İradi mirasçılar mirası reddederse onun payı miras bırakanın yasal mirasçılarına geçer. Vasiyet alacaklısı reddederse, bu durumda ne yapılacağı kanunda düzenlenmemiştir.
Reddi halinde alacakların durumu ise,
TMK – Madde 618- Ödemeden âciz bir miras bırakanın mirasını reddeden mirasçılar, onun alacaklılarına karşı, ölümünden önceki beş yıl içinde ondan almış oldukları ve mirasın paylaşılmasında geri vermekle yükümlü olacakları değer ölçüsünde sorumlu olurlar.
Olağan eğitim ve öğrenim giderleriyle âdet üzere verilen çeyiz, bu sorumluluğun dışındadır.
İyiniyetli mirasçılar, ancak geri verme zamanındaki zenginleşmeleri ölçüsünde sorumlu olurlar.

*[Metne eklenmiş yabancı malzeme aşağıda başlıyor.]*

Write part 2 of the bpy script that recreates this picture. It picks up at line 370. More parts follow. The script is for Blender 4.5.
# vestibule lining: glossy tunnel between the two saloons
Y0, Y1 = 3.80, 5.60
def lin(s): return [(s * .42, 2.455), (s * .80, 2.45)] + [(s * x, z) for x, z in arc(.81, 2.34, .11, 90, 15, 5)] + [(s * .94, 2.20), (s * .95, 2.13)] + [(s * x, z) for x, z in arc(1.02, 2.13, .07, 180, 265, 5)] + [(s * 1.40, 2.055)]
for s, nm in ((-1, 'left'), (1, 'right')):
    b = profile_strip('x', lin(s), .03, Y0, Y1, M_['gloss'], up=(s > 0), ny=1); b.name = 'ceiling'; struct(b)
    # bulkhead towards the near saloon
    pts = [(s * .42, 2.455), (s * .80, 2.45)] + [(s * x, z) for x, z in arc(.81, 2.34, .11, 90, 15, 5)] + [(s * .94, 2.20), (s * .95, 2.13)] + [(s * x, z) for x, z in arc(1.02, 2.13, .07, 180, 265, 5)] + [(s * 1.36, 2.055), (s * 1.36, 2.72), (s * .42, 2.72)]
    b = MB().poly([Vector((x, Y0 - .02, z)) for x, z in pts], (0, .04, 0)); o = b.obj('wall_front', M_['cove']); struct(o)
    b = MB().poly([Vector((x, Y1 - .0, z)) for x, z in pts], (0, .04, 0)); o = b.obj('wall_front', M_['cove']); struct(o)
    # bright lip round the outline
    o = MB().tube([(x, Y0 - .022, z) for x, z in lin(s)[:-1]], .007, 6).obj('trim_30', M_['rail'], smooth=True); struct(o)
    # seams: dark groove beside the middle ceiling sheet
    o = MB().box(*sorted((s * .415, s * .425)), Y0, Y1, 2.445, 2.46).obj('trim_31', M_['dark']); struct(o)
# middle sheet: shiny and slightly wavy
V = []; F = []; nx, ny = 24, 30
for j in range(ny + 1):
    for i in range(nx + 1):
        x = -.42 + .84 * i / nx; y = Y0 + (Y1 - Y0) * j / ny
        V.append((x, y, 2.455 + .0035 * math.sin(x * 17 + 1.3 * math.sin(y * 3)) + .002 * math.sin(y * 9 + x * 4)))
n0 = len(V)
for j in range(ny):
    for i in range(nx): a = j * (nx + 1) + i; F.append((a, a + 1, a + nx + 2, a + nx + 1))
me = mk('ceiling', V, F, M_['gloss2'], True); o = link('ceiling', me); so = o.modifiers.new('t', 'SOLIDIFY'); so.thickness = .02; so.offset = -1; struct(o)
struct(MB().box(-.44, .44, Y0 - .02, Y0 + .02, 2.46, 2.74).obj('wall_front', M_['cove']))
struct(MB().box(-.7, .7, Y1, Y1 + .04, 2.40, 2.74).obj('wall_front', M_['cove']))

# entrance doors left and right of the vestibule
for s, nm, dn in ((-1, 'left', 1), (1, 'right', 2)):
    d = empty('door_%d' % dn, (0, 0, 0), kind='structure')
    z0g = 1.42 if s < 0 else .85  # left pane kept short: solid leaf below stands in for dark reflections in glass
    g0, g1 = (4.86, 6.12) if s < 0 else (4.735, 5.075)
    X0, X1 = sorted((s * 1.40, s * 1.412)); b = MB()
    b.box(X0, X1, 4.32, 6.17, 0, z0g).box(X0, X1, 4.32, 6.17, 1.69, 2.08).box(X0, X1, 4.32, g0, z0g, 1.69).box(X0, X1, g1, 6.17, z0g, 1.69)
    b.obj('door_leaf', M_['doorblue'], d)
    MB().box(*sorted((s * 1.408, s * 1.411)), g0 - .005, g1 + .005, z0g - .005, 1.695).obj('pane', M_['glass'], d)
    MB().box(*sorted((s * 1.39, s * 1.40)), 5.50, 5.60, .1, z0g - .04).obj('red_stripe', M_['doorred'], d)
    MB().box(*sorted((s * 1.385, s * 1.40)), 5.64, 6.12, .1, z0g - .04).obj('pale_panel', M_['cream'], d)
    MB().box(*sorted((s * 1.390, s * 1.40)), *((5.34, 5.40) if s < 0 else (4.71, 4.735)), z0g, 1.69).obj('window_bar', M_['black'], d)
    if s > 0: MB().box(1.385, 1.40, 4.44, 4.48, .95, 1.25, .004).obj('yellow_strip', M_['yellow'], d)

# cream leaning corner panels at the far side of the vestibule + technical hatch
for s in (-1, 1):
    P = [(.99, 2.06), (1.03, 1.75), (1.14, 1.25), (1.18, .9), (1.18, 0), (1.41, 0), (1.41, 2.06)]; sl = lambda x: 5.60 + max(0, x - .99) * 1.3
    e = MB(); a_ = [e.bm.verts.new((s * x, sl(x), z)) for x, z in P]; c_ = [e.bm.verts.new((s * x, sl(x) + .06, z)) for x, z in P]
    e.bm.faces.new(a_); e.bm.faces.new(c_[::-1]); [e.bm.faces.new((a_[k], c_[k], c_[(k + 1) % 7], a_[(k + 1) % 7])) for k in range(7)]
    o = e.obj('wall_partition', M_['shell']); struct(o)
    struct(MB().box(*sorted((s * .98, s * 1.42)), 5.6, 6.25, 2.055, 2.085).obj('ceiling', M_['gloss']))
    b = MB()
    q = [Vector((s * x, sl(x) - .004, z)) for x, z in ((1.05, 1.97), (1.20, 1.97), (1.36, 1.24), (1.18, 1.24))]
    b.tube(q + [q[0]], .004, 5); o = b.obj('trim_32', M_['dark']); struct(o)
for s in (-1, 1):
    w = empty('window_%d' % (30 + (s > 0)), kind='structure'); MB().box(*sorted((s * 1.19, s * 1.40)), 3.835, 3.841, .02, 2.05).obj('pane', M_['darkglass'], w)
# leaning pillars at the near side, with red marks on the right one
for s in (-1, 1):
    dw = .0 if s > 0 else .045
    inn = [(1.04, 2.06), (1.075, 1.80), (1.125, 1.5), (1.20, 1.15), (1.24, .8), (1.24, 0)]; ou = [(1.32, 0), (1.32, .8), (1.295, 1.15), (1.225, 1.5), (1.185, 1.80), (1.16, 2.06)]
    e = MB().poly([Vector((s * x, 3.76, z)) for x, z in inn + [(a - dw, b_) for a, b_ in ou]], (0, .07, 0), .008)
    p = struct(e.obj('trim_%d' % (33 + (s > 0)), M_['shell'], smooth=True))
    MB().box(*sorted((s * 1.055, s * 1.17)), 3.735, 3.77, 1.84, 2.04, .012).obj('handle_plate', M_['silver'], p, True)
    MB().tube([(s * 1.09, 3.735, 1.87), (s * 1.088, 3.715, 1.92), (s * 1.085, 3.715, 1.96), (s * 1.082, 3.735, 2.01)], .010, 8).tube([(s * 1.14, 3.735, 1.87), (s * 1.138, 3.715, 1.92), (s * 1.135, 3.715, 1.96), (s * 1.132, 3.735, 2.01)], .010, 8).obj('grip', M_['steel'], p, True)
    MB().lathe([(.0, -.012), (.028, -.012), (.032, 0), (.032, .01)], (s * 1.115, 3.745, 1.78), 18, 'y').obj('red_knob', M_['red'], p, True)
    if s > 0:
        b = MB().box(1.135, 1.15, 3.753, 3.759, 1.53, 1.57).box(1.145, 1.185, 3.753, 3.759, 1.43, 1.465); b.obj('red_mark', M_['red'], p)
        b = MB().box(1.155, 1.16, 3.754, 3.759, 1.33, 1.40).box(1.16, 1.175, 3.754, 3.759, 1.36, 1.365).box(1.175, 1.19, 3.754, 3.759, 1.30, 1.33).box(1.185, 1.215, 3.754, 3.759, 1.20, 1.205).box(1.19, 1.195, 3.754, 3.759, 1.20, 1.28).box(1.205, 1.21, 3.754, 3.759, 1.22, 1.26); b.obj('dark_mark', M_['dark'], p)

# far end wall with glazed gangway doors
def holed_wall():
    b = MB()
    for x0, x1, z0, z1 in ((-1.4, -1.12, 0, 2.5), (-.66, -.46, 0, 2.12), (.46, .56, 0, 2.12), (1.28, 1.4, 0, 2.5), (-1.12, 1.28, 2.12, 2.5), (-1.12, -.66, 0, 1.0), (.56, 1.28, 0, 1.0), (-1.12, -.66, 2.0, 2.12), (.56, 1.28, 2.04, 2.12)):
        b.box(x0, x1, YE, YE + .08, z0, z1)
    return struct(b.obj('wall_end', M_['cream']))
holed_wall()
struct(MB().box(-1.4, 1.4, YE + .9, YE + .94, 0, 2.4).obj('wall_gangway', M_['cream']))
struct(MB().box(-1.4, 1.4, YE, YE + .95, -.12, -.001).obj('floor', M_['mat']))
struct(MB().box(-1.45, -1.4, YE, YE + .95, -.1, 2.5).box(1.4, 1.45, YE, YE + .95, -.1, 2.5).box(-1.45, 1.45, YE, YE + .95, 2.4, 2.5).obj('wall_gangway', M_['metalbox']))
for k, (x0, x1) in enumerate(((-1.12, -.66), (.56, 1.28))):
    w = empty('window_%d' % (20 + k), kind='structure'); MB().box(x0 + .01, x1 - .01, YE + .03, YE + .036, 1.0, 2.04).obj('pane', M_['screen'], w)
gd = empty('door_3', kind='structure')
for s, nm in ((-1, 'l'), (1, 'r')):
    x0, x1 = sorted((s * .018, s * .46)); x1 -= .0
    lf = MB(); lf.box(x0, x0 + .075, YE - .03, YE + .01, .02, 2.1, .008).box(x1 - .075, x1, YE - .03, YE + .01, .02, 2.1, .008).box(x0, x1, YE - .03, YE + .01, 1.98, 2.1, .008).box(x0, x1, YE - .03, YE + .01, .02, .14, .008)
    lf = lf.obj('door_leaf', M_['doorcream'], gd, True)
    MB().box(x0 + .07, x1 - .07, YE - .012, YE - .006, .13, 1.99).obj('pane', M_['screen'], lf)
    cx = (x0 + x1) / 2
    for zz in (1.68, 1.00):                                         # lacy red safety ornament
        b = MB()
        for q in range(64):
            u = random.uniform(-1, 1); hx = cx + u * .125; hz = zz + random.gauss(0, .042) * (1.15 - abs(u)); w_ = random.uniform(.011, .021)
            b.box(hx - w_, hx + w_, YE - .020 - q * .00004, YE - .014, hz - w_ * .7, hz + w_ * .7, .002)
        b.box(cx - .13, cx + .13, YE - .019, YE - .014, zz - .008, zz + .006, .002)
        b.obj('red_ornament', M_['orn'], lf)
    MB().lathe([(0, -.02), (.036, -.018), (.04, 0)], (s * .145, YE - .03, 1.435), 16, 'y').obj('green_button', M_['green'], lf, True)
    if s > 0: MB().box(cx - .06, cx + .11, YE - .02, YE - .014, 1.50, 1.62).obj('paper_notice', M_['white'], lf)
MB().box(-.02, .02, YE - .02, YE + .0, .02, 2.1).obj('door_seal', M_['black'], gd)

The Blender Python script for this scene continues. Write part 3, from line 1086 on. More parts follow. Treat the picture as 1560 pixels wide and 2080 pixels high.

Miras reddedilince miras bırakanın alacakları bundan yararlanamıyor. Mirası reddeden mirasçı miras bırakanın ölümünden itibaren son 5 yıl içinde miras bırakandan aldığı ivazsız kazandırmalar oranında tereke borçlarından sorumludur. Bunun uygulanabilmesi için diğer mirasçıların da tereke borçlarını ödememesi gerekir. Tereke alacaklılarının reddin iptalini dava etmesi gerekmez.
TMK – Madde 617- Malvarlığı borcuna yetmeyen mirasçı, alacaklılarına zarar vermek amacıyla mirası reddederse; alacaklıları veya iflâs idaresi, kendilerine yeterli bir güvence verilmediği takdirde, ret tarihinden başlayarak altı ay içinde reddin iptali hakkında dava açabilirler.
Reddin iptaline karar verilirse, miras resmen tasfiye edilir.
Bu suretle tasfiye edilen mirastan reddeden mirasçının payına bir şey düşerse bundan, önce itiraz eden alacaklıların, daha sonra diğer alacaklıların alacakları ödenir. Arta kalan değerler ise, ret geçerli olsa idi bundan yararlanacak olan mirasçılara verilir.
Miras reddedildiği zaman mirasçının terekeden alacağını tahsil etme imkanını kaybeder. Bu mahsuru ortadan kaldırmak için yukarıdaki madde 617’de mirasçının alacaklarına, reddin iptali davası açma imkânı tanınmıştır. Mirasçının alacakları olduğu için de bu davayı açmalıdır. Dava sonucu sadece reddeden mirasçıya düşecek miras payı tasfiye edilerek reddin iptalini isteyen alacaklar tahsil edilir. Yine de bir bakiye kalırsa o da diğer mirasçılara verilir. Reddeden mirasçı bu artan tasfiyeden yararlanamaz.
Reddin iptalinden sadece mirasçıların alacaklıları yararlanır. İptal edilirse bile mirası reddeden mirasçı bundan yararlanamaz. Ancak bu iptal davasının açılması için üç şartın gerçekleşmesi gerekir: Reddeden mirasçının acz halinde olması, mirasçı bu alacaklıları zarara sokmak amacıyla reddetmiş olması, bu alacaklara bir teminat gösterilmemiş olması. Bu şartlar gerçekleşirse reddin iptali dava edilebilir.